Well, look here, another one of those days. I walked around yesterday completely mystified as to why everything was closed. Fortunately, the bank took pity on me and posted a sign with an explanation, which also informed me that the day was Monday, the date was the 20th. I guess maybe I’m getting a little caught up and overly busy these days. Ah well, there has at least been significant progress on that front. I’m not any less busy, exactly, and today would indicate the exact opposite. But I have begun a knitting project, which is a defiant gesture that says “no, I have time.”
Knitting is ideal for so many reasons. For one, knitting is productive, it results in accomplishment.

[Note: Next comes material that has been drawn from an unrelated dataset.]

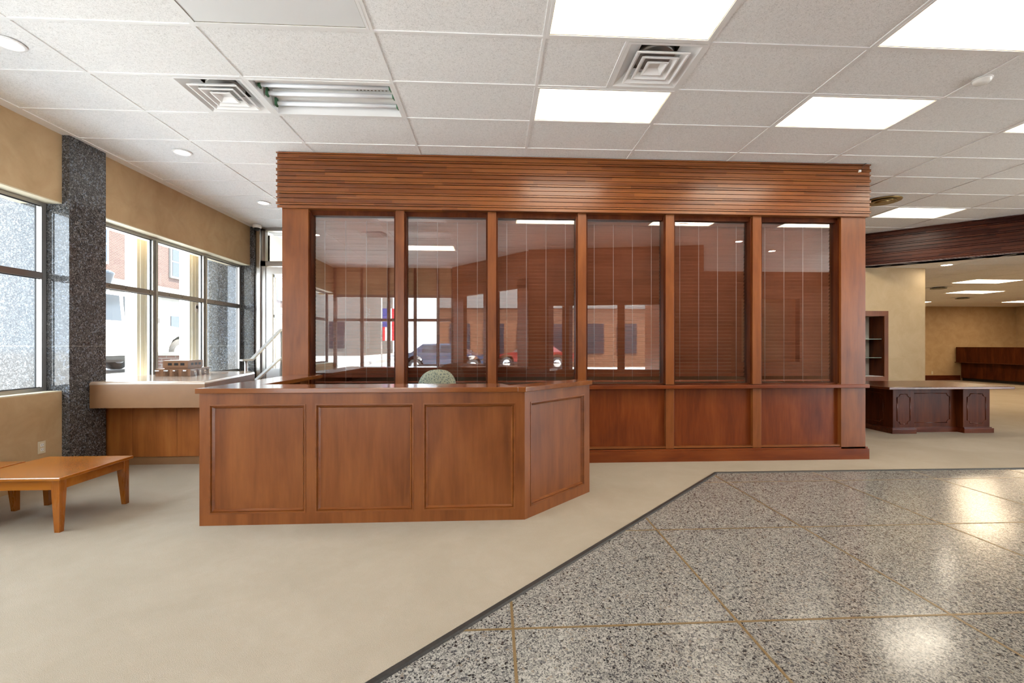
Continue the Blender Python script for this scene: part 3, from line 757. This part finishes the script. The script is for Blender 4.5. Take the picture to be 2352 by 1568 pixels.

Knitting yields art and function simultaneously. There is plenty of time to breathe and yet one need never worry that they are sitting idle when they ought to be doing something. In short, knitting rocks. I’ve got several skeins of the most amazing soft wool, camel and cream colored, that is just begging to be used. So, I’ve decided to leap in with both feet (I’m not so great at doing things any other way) and go ahead and take on something that is big. So, what you see, is the very beginnings of a very sweet sweater that will probably debut next year because nobody here is kidding themselves that I can knit a sweater before the bulbs are blooming.
None of that matters because I have time to knit. Which means there is time for breathing. So, obviously, life is good.
I find, in jumping back into the academic pool, that my standards are, as always, impossibly high. But they serve me so well, these impossible standards, because I have finally learned to recognize them, appreciate them, and keep them in their place. I strive for and expect perfection. As a result, I tend to fall somewhere short of perfection but rather close to it. And since I answer to letters rather than numbers in the end, it works out swimmingly. Years from now, I’ll look at A’s and think “hot damn, I rocked that” whereas now I scrutinize a 94 to see what I did wrong, and consider it a lower grade than I wanted, a lower grade than I should have gotten based on my understanding of the material – or a warning that I wasn’t as on it as I thought. And it doesn’t bother me, these thoughts. Not really. They fade back quickly and I appreciate the push, the urge to charge forward and do better. The real trick? I’ve learned where these expectations are helpful and necessary. They don’t apply to everything. And, I’ve learned to keep them to myself. Except for now, anyway. So, now you know. I jump into the deep end and I expect to swim.